I once told a young analyst that if he really wanted to succeed in the investment business then he should turn off CNBC and read the Wall Street Journal thoroughly every day. He looked at me like I was a dinosaur so I tried to explain to him that by reading the WSJ faithfully he would develop valuable insights not found in more contemporary sound-bite media.
First of all, the Journal is an excellent compilation of mainstream opinions on current controversial issues. In my view, it is difficult to make correct investment decisions unless one fully understands mainstream thinking. As I explained to my youthful colleague, it is the masses that ultimately move stocks, in either direction. Any one individual’s view point is powerless unless it eventually becomes collective opinion. The young analyst left our conversation shaking his head. I knew that he still believed that his opinion was all that mattered. I tried one more time to reach him. “You can be just as successful following a good leader as you can by being a good leader yourself. Learn when to follow the crowd and when to travel the contrarian path.”
“Right,” he said.
Oh well, at least I tried… As the analyst left to invariably turn on the TV, I picked up the Wall Street Journal and began reading several articles about the ongoing controversy surrounding mutual funds. Interestingly, I learned that some mutual fund companies are attempting to repair their tainted reputation by advertising “low cost” mutual funds. It makes me wonder why these same companies offer “high cost” mutual funds, or at least why they didn’t advertise these “bargain” funds before. Other mutual fund companies have announced plans to lower fees. Does this mean they were over-charging investors all along?
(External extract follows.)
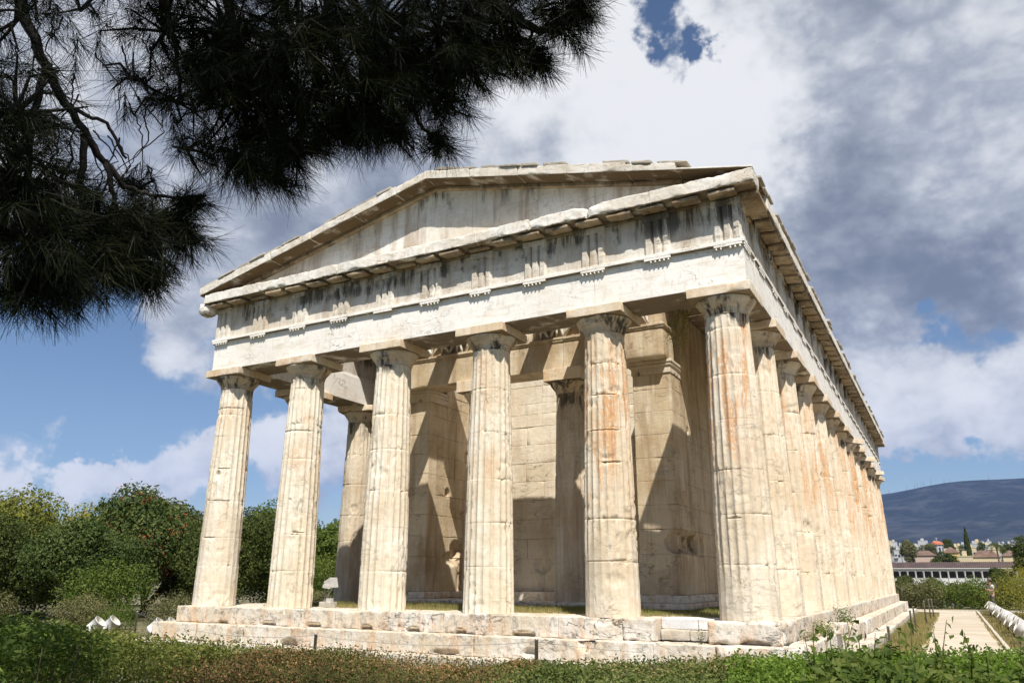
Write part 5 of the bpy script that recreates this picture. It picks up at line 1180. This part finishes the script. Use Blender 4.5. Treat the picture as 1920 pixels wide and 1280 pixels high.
# trees round the stoa and in the city
def ftree(label, px, py_t, py_b, wpx, Y, mat, seed, n=6000, name='leafy_tree', group='trees by the stoa and in the city'):
    A = P2(px-wpx/2, py_t, Y); B_ = P2(px+wpx/2, py_t, Y); C_ = P2(px, py_b, Y); r = (B_[0]-A[0])/2; h = A[2]-C_[2]; g = float(groundz(np.array([A[0]]), np.array([Y]))[0])
    x = (A[0]+B_[0])/2; tree(name, label, 'tree', (x, Y, g), r, h, max(.3, C_[2]-g), n, max(.10, r*.11), M[mat], seed, group, 12, th=max(.1, r*.06))
ftree('rounded olive green tree in front of the city, left of the domed church', 1700, 1010, 1062, 46, 330, 'leaf_olive', 201, 9000)
ftree('olive green tree right behind the rounded one, beside the red dome', 1742, 1014, 1046, 32, 360, 'leaf_olive', 202, 7000)
ftree('grey green tree behind the red dome', 1775, 1008, 1038, 30, 400, 'leaf_dark', 203, 6000)
ftree('low dark tree between the yellow house and the stoa roof', 1770, 1038, 1062, 60, 322, 'leaf_dark', 204, 7000)
ftree('dark tree hanging over the right end of the stoa roof', 1912, 992, 1085, 66, 110, 'leaf_dark', 205, 14000)
ftree('dark tree in front of the stoa columns at its left', 1695, 1074, 1105, 46, 100, 'leaf_dark', 206, 9000)
ftree('dark tree in front of the stoa parapet, middle', 1748, 1083, 1112, 50, 90, 'leaf_dark', 207, 9000)
ftree('dark wide tree covering the right end of the stoa columns', 1870, 1064, 1110, 62, 80, 'leaf_dark', 208, 12000)
ftree('grey green olive tree low before the stoa, left', 1712, 1094, 1130, 66, 62, 'leaf_olive', 209, 12000)
ftree('dull green tree before the stoa, between path and person', 1800, 1098, 1130, 90, 58, 'leaf_olive', 210, 14000)
ftree('dark city tree right of the cypress', 1838, 1012, 1036, 22, 400, 'leaf_dark', 211, 4000)
ftree('dark city tree behind the palm', 1885, 1018, 1040, 34, 420, 'leaf_dark', 212, 4000)
for k in range(12):
    ftree(['dark round city tree between the pale blocks', 'olive city tree between the pale blocks'][k % 2], 1668+k*21.5+rgc.uniform(-6, 6), 1021+rgc.uniform(-3, 5), 1046, rgc.uniform(16, 28), 405+rgc.uniform(-15, 60), ['leaf_dark', 'leaf_olive'][k % 2], 230+k, 2500, group=['dark trees among the city blocks', 'olive trees among the city blocks'][k % 2])
def cypress():
    Y = 380; A = P2(1812, 988, Y); z1 = A[2]; g = float(groundz(np.array([A[0]]), np.array([Y]))[0]); x = P2(1815, 1030, Y)[0]; hh = z1-g; rg = np.random.RandomState(9)
    t = tag(empty('cypress_tree'), 'tall dark cypress standing above the tiled houses', 'tree'); n = 9000
    u = rg.uniform(0, 1, n); a = rg.uniform(0, 2*np.pi, n); r = 1.9*np.sin(np.pi*(1-u)**.8*.62+.02)*(1+.12*np.sin(a*3+u*8))*rg.uniform(.7, 1, n)
    C = np.stack([x+r*np.cos(a), Y+r*np.sin(a), g+1+u*(hh-1)], 1); V, F = leaves(C, np.stack([np.cos(a), np.sin(a), .3+0*a], 1), .45, 9); b = MB(); b.add(V, F); b.build('crown', M['leaf_dark'], t)
    b = MB(); b.tube([(x, Y, g-.3), (x, Y, g+hh*.8)], [.35, .05], 8); b.build('trunk', M['bark'], t)
cypress()
def palm():
    Y = 338; A = P2(1867, 1018, Y); g = float(groundz(np.array([A[0]]), np.array([Y]))[0]); zt = A[2]; x = A[0]; rg = np.random.RandomState(19)
    t = tag(empty('palm_tree'), 'tall palm tree with drooping fronds rising beside the cream houses', 'tree')
    b = MB(); b.tube([(x, Y, g-.3), (x+.1, Y, (g+zt)/2), (x, Y, zt-.6)], [.38, .30, .26], 10); b.build('trunk', M['bark'], t, True)
    for k in range(26):
        a = k*2.4; el = rg.uniform(-.1, 1.2); Lf = 3.6; d = np.array([math.cos(a), math.sin(a)]); b = MB(); pts = []
        for q in np.linspace(0, 1, 9): rr = Lf*q*math.cos(el*(1-q*.4)); zz = Lf*q*math.sin(el)-1.9*q*q*Lf*.45; pts.append([x+d[0]*rr, Y+d[1]*rr, zt-.5+zz])
        pts = np.array(pts); sd = np.array([-d[1], d[0], 0]); b.tube(pts, np.linspace(.05, .01, 9), 4, cap=False)
        for i in range(1, 9):
            for s in (-1, 1):
                for j in (0, .33, .66):
                    p = pts[i-1]*(1-j)+pts[i]*j; e = p+sd*s*.75+[0, 0, -.35]; w_ = (pts[i]-pts[i-1])*.10; b.add([p-w_, p+w_, e], [[0, 1, 2]])
        b.build('frond', M['leaf_dark'], t)
palm()

# ------------------------------------------------------------------ mountain
def hills():
    nx, ny = 150, 60; X = np.linspace(-9000, 9000, nx); U = np.linspace(0, 1, ny)
    P = np.zeros((nx, ny, 3)); 
    for i, x in enumerate(X):
        y0 = 3500; y1 = 7000; ridge = 727+.004*x+25*math.sin(x/420.)+14*math.sin(x/160.+1)-.00001*(x-2500)**2*.6
        ridge = max(ridge, 120)*(sstep(np.array([x]), -4200, -1200)[0]*.96+.04)
        P[i, :, 0] = x; P[i, :, 1] = y0+(y1-y0)*U; P[i, :, 2] = -8+30+ridge*(U**1.15)
    f = P.reshape(-1, 3); n = fbm(f*np.array([1, .55, 0]), 1/900., 5, 3); n2 = np.abs(fbm(f*np.array([1, .3, 0]), 1/420., 4, 9))
    env = np.sin(np.pi*np.clip((f[:, 1]-3500)/3500, 0, 1)); f[:, 2] += env*(110*n-90*n2); P = f.reshape(nx, ny, 3)
    idx = np.arange(nx*ny).reshape(nx, ny); F = np.stack([idx[:-1, :-1], idx[1:, :-1], idx[1:, 1:], idx[:-1, 1:]], -1).reshape(-1, 4)
    m, t, bs = newmat('hill'); Q = t.node('ShaderNodeNewGeometry').outputs['Position']
    c = t.mix(t.ramp(t.noise(Q, .004, 8, .68), .46, .66), (.008, .014, .014), (.042, .046, .044)); c = t.mix(t.math('MULTIPLY', t.ramp(t.noise(Q, .02, 6, .7), .52, .66), .4), c, (.06, .06, .06)); t.put(bs, 'Base Color', c); bs.inputs['Roughness'].default_value = .95
    tag(link('hills', mesh_np('hills', P.reshape(-1, 3), [F]), m), kind='structure')
    return P
HP = hills()
def masts():
    for k, (px, h) in enumerate([(1665, 26), (1700, 34), (1716, 40), (1721, 50), (1728, 42), (1733, 44), (1747, 66), (1772, 30), (1783, 26), (1857, 34)]):
        x = P2(px, 915, 7000)[0]; i = int(np.argmin(np.abs(HP[:, -1, 0]-x))); z = float(np.interp(x, HP[:, -1, 0], HP[:, -1, 2]))
        b = MB(); b.tube([(0, 0, -5), (0, 0, h*.7), (0, 0, h)], [2.0, 1.5, .7], 6); t = tag(b.build('radio_mast', M['steel']), 'thin radio mast on the mountain ridge', 'mast', 'radio masts on the ridge'); t.location = (x, 6995, z)
masts()
# the air: one even pale volume round camera and scene
def haze():
    me = bpy.data.meshes.new('haze'); lo = (-9700, -9700, -16); hi = (9700, 9800, 1500)
    V = [(x, y, z) for x in (lo[0], hi[0]) for y in (lo[1], hi[1]) for z in (lo[2], hi[2])]; me.from_pydata(V, [], [(0, 1, 3, 2), (4, 6, 7, 5), (0, 4, 5, 1), (2, 3, 7, 6), (0, 2, 6, 4), (1, 5, 7, 3)]); me.update()
    m = bpy.data.materials.new('haze'); m.use_nodes = True; t = NT(m.node_tree); t.n.clear(); out = t.node('ShaderNodeOutputMaterial'); v = t.node('ShaderNodeVolumePrincipled')
    v.inputs['Color'].default_value = (.14, .36, 1.0, 1); v.inputs['Density'].default_value = 3.4e-5; v.inputs['Anisotropy'].default_value = .0
    t.l.new(v.outputs[0], out.inputs['Volume']); tag(link('haze', me, m), kind='stuff')
haze()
For the record, we’ve chosen the contrarian path… It will be interesting to see how mainstream opinion adjusts to mutual fund reform. Meanwhile, I take great comfort in Willingdon Wealth Management’s contrarian strategy. We offer our clients separate account management through a portfolio of individual stocks while avoiding mutual funds altogether. Only time will tell, but my hunch is that the popularity of mutual funds has peaked and the level of interest in separate account management is on the rise.
One more plug for the WSJ… The Wall Street Journal is also a great source for timely articles on potential secular trends. (If any young hotshot analysts are reading this, I know there are other sources as well.) The more important point I am trying to make is that all bull markets rely upon the creative and economic energy that major themes produce. As long as we have a capitalist economic system that encourages and rewards innovation there will be future secular trends. Figuring out what they are and when they will erupt are critical to long-term investment performance.
China certainly has the potential to emerge as one of these major investment themes. Already many pundits predict that China will eventually transplant the U.S. as the dominant global economic super power. The low-cost production capability of China is definitely staggering, while its potential appetite as a consumer is enormous as well. China may in fact be one of the most important investment issues over the next decade. Nevertheless, prudent investors may want to approach China with some degree of caution.
The economic landscape in China is fraught with dangerous landmines. China’s banking system is burdened with bad debt, with some estimates of problem loans as high as 50%. China’s financial system also lacks consistent accounting standards, which are an absolute prerequisite to meaningful fundamental analysis and accurate valuation. Trade and copy write protection are also suspect, at best, in China. Given this backdrop, investing in China will require patience, risk management, political savvy, and deep pockets.
One other interesting trend is nanotechnology, a new manufacturing paradigm focused on using particles at the molecular level. For the record, a nanometer is one-billionth of a meter. Essentially, materials at the “nano” or molecular scale have different properties, allowing them to be manipulated and combined with other materials in unique ways. Nanotechnology has the potential to revolutionize production processes across multiple industries. Both the federal government and private industry are investing heavily in nanotechnology. A few months a go President Bush signed the 21st Century Nanotechnology Research and Development Act which authorizes $3.7 billion in spending for research on nanotechnology. Meanwhile leading technology companies like Intel, IBM, and General Electric have made nanotechnology a top R&D priority.
I hope to offer additional thoughts on China and nanotechnology in future editions of Willingdon Views. In the meantime, I will also be searching for other exciting developments that may warrant commentary. I imagine I’ll learn about some of these the old-fashioned way, by reading the Wall Street Journal.